## Begin Supplied material

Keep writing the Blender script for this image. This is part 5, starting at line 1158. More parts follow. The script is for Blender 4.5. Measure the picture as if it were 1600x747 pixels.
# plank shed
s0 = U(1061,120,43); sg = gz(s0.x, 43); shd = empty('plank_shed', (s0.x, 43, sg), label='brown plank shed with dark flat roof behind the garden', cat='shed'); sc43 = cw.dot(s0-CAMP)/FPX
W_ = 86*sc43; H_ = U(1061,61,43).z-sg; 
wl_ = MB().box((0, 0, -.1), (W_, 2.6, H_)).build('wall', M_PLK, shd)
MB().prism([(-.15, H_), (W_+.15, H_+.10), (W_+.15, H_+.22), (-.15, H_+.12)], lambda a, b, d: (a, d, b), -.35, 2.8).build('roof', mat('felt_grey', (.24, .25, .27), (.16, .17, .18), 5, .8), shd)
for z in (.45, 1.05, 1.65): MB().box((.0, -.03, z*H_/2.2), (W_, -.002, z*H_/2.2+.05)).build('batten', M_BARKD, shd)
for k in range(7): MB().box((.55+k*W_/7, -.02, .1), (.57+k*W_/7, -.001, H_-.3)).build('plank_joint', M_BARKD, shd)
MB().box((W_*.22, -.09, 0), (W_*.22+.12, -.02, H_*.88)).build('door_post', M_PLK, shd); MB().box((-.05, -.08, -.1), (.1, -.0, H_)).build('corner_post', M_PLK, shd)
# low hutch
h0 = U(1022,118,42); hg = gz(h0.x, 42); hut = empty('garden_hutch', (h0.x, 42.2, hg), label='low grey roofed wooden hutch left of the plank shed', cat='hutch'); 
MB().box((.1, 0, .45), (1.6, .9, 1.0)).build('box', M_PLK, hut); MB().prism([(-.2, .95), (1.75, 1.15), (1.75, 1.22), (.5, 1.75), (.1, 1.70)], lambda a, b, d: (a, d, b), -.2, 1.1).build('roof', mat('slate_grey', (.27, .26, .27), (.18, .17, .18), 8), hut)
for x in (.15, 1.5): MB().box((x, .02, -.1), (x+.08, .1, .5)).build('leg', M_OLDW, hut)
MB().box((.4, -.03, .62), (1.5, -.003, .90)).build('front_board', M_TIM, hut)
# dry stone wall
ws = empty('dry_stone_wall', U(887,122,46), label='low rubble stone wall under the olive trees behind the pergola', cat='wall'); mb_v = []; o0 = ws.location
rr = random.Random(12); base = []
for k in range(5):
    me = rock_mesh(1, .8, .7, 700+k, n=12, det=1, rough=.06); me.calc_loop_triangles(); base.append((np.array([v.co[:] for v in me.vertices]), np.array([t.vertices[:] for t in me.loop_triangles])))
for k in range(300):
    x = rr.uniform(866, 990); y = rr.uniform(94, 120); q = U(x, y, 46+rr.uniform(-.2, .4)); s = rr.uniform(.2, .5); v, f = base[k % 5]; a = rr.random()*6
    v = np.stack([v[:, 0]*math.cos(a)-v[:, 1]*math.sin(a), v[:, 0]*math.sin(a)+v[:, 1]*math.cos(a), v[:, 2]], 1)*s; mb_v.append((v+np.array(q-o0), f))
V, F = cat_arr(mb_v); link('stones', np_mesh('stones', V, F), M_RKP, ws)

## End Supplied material

Copy every line of the material, please, keeping it exactly the same.

Keep writing the Blender script for this image. This is part 5, starting at line 1158. More parts follow. The script is for Blender 4.5. Measure the picture as if it were 1600x747 pixels.
# plank shed
s0 = U(1061,120,43); sg = gz(s0.x, 43); shd = empty('plank_shed', (s0.x, 43, sg), label='brown plank shed with dark flat roof behind the garden', cat='shed'); sc43 = cw.dot(s0-CAMP)/FPX
W_ = 86*sc43; H_ = U(1061,61,43).z-sg; 
wl_ = MB().box((0, 0, -.1), (W_, 2.6, H_)).build('wall', M_PLK, shd)
MB().prism([(-.15, H_), (W_+.15, H_+.10), (W_+.15, H_+.22), (-.15, H_+.12)], lambda a, b, d: (a, d, b), -.35, 2.8).build('roof', mat('felt_grey', (.24, .25, .27), (.16, .17, .18), 5, .8), shd)
for z in (.45, 1.05, 1.65): MB().box((.0, -.03, z*H_/2.2), (W_, -.002, z*H_/2.2+.05)).build('batten', M_BARKD, shd)
for k in range(7): MB().box((.55+k*W_/7, -.02, .1), (.57+k*W_/7, -.001, H_-.3)).build('plank_joint', M_BARKD, shd)
MB().box((W_*.22, -.09, 0), (W_*.22+.12, -.02, H_*.88)).build('door_post', M_PLK, shd); MB().box((-.05, -.08, -.1), (.1, -.0, H_)).build('corner_post', M_PLK, shd)
# low hutch
h0 = U(1022,118,42); hg = gz(h0.x, 42); hut = empty('garden_hutch', (h0.x, 42.2, hg), label='low grey roofed wooden hutch left of the plank shed', cat='hutch'); 
MB().box((.1, 0, .45), (1.6, .9, 1.0)).build('box', M_PLK, hut); MB().prism([(-.2, .95), (1.75, 1.15), (1.75, 1.22), (.5, 1.75), (.1, 1.70)], lambda a, b, d: (a, d, b), -.2, 1.1).build('roof', mat('slate_grey', (.27, .26, .27), (.18, .17, .18), 8), hut)
for x in (.15, 1.5): MB().box((x, .02, -.1), (x+.08, .1, .5)).build('leg', M_OLDW, hut)
MB().box((.4, -.03, .62), (1.5, -.003, .90)).build('front_board', M_TIM, hut)
# dry stone wall
ws = empty('dry_stone_wall', U(887,122,46), label='low rubble stone wall under the olive trees behind the pergola', cat='wall'); mb_v = []; o0 = ws.location
rr = random.Random(12); base = []
for k in range(5):
    me = rock_mesh(1, .8, .7, 700+k, n=12, det=1, rough=.06); me.calc_loop_triangles(); base.append((np.array([v.co[:] for v in me.vertices]), np.array([t.vertices[:] for t in me.loop_triangles])))
for k in range(300):
    x = rr.uniform(866, 990); y = rr.uniform(94, 120); q = U(x, y, 46+rr.uniform(-.2, .4)); s = rr.uniform(.2, .5); v, f = base[k % 5]; a = rr.random()*6
    v = np.stack([v[:, 0]*math.cos(a)-v[:, 1]*math.sin(a), v[:, 0]*math.sin(a)+v[:, 1]*math.cos(a), v[:, 2]], 1)*s; mb_v.append((v+np.array(q-o0), f))
V, F = cat_arr(mb_v); link('stones', np_mesh('stones', V, F), M_RKP, ws)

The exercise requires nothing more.